Education

Margiotta suggests dividing school district

Posted March 11, 2010 10:13 p.m. EST
Updated March 12, 2010 8:21 a.m. EST

— Wake County school board Chairman Ron Margiotta said within two years, students will be assigned to schools closer to their homes. Though determined, he is aware that changes to the county’s student diversity policy won’t come without a fight.

“We are going to have a new court case every week. Everything is going to be challenged in the courts,” Margiotta said Thursday at the Northern Wake Republican Club.

Last week, the school board voted in favor of a resolution to move away from the school system's longstanding diversity policy, which buses students so that no school has more than 40 percent of students receiving free or reduced-price lunches.

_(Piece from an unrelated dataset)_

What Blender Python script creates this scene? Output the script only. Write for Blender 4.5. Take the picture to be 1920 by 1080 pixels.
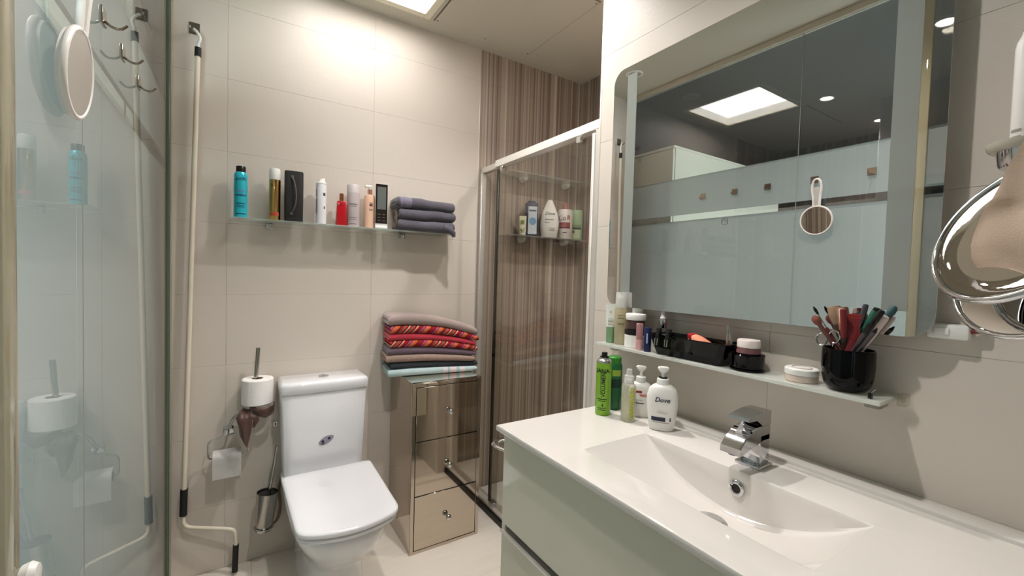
import bpy, bmesh, math, random
from mathutils import Vector, Matrix
random.seed(7)
PI = math.pi
for o in list(bpy.data.objects): bpy.data.objects.remove(o)
SC = bpy.context.scene
COL = SC.collection

# ------------------------------------------------------------------ camera
def add_camera():
    yaw, pit, rol, f = math.radians(32.68872), math.radians(1.90226), math.radians(-1.66076), 805.946
    fw = Vector((math.sin(yaw)*math.cos(pit), math.cos(yaw)*math.cos(pit), -math.sin(pit)))
    r0 = Vector((math.cos(yaw), -math.sin(yaw), 0)); d0 = fw.cross(r0)
    r = math.cos(rol)*r0+math.sin(rol)*d0; d = -math.sin(rol)*r0+math.cos(rol)*d0
    cd = bpy.data.cameras.new('camera'); c = bpy.data.objects.new('camera', cd); COL.objects.link(c)
    cd.sensor_width = 36; cd.lens = 36*f/1920; cd.clip_start = .01
    m = Matrix((r, -d, -fw)).transposed().to_4x4(); m.translation = Vector((0, 0, 1.25))
    c.matrix_world = m; SC.camera = c
add_camera()
# ------------------------------------------------------------------ world, exposure
W = bpy.data.worlds.new('world'); SC.world = W; W.use_nodes = True
W.node_tree.nodes['Background'].inputs[0].default_value = (.75, .87, 1, 1)
W.node_tree.nodes['Background'].inputs[1].default_value = .6
vs = SC.view_settings; vs.view_transform = 'Standard'; vs.look = 'None'; vs.gamma = 1; vs.use_curve_mapping = False
vs.exposure = 0.52
SKY_E = 7.5      # brightness of the ceiling light panel
SPOT_W = 34.0     # recessed spots, watts
DAY_W = 190.0      # daylight through the bedroom window, watts

# ------------------------------------------------------------------ materials
def lin(c):
    return tuple(((v/255)/12.92 if v/255 <= .04045 else ((v/255+.055)/1.055)**2.4) for v in c)+(1,)
MATS = {}
def base_mat(name):
    m = bpy.data.materials.new(name); m.use_nodes = True
    return m, m.node_tree, m.node_tree.nodes['Principled BSDF']
def vary(nt, col, amt, scale, stretch=(1, 1, 1)):
    n = nt.nodes; tc = n.new('ShaderNodeTexCoord'); mp = n.new('ShaderNodeMapping'); mp.inputs['Scale'].default_value = stretch
    nz = n.new('ShaderNodeTexNoise'); nz.inputs['Scale'].default_value = scale; nz.inputs['Detail'].default_value = 4
    mx = n.new('ShaderNodeMix'); mx.data_type = 'RGBA'
    mx.inputs[6].default_value = tuple(v*(1-amt) for v in col[:3])+(1,); mx.inputs[7].default_value = tuple(min(1, v*(1+amt)) for v in col[:3])+(1,)
    nt.links.new(tc.outputs['Object'], mp.inputs[0]); nt.links.new(mp.outputs[0], nz.inputs['Vector']); nt.links.new(nz.outputs[0], mx.inputs[0])
    return mx.outputs[2], nz.outputs[0]
def mat(name, col, rough=.5, metal=0, amt=.03, scale=30, stretch=(1, 1, 1), bump=0, bscale=None, spec=.5, coat=0, trans=0, ior=1.45, emit=0, sheen=0):
    if name in MATS: return MATS[name]
    m, nt, b = base_mat(name); c = lin(col)
    s, f = vary(nt, c, amt, scale, stretch); nt.links.new(s, b.inputs['Base Color'])
    b.inputs['Roughness'].default_value = rough; b.inputs['Metallic'].default_value = metal
    b.inputs['Specular IOR Level'].default_value = spec; b.inputs['Coat Weight'].default_value = coat; b.inputs['Coat Roughness'].default_value = .03
    b.inputs['Transmission Weight'].default_value = trans; b.inputs['IOR'].default_value = ior
    b.inputs['Sheen Weight'].default_value = sheen
    if emit: b.inputs['Emission Color'].default_value = c; b.inputs['Emission Strength'].default_value = emit
    if bump:
        bp = nt.nodes.new('ShaderNodeBump'); bp.inputs['Strength'].default_value = bump; bp.inputs['Distance'].default_value = .004
        if bscale:
            tc = nt.nodes.new('ShaderNodeTexCoord'); mp = nt.nodes.new('ShaderNodeMapping'); mp.inputs['Scale'].default_value = stretch
            nz = nt.nodes.new('ShaderNodeTexNoise'); nz.inputs['Scale'].default_value = bscale; nz.inputs['Detail'].default_value = 3
            nt.links.new(tc.outputs['Object'], mp.inputs[0]); nt.links.new(mp.outputs[0], nz.inputs['Vector']); f = nz.outputs[0]
        nt.links.new(f, bp.inputs['Height']); nt.links.new(bp.outputs[0], b.inputs['Normal'])
    MATS[name] = m; return m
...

Critics of the plan argue, in part, that it will segregate poor students and keep them from receiving the same quality of education as more advantaged students. School board members, however, have insisted that they have no plans to segregate students and that student achievement is their top priority.

On Thursday, Margiotta also mentioned the possibility of dividing the district into pieces.

“There is a big difference in what goes on in Zebulon and what goes on in the southwestern part of Cary,” he said. “They should have their own school districts or, at least, assignment zones and have a certain amount of autonomy.”

Recently the National Association for the Advancement of Colored People joined the state chapter on Tuesday in calling for Margiotta’s resignation after comments he made during a heated public hearing on March 2.

Margiotta could be heard saying, “Here come the animals out of their cages," during the meeting on the school system’s assignment policy. He said he was referring to people in the crowd being disrespectful as his friend, who is black, was speaking.

Rev. William Barber, president of the state NAACP, says the comment by Margiotta is evidence of "racist attitudes" on the board.

Margiotta has said he will only leave if voters remove him.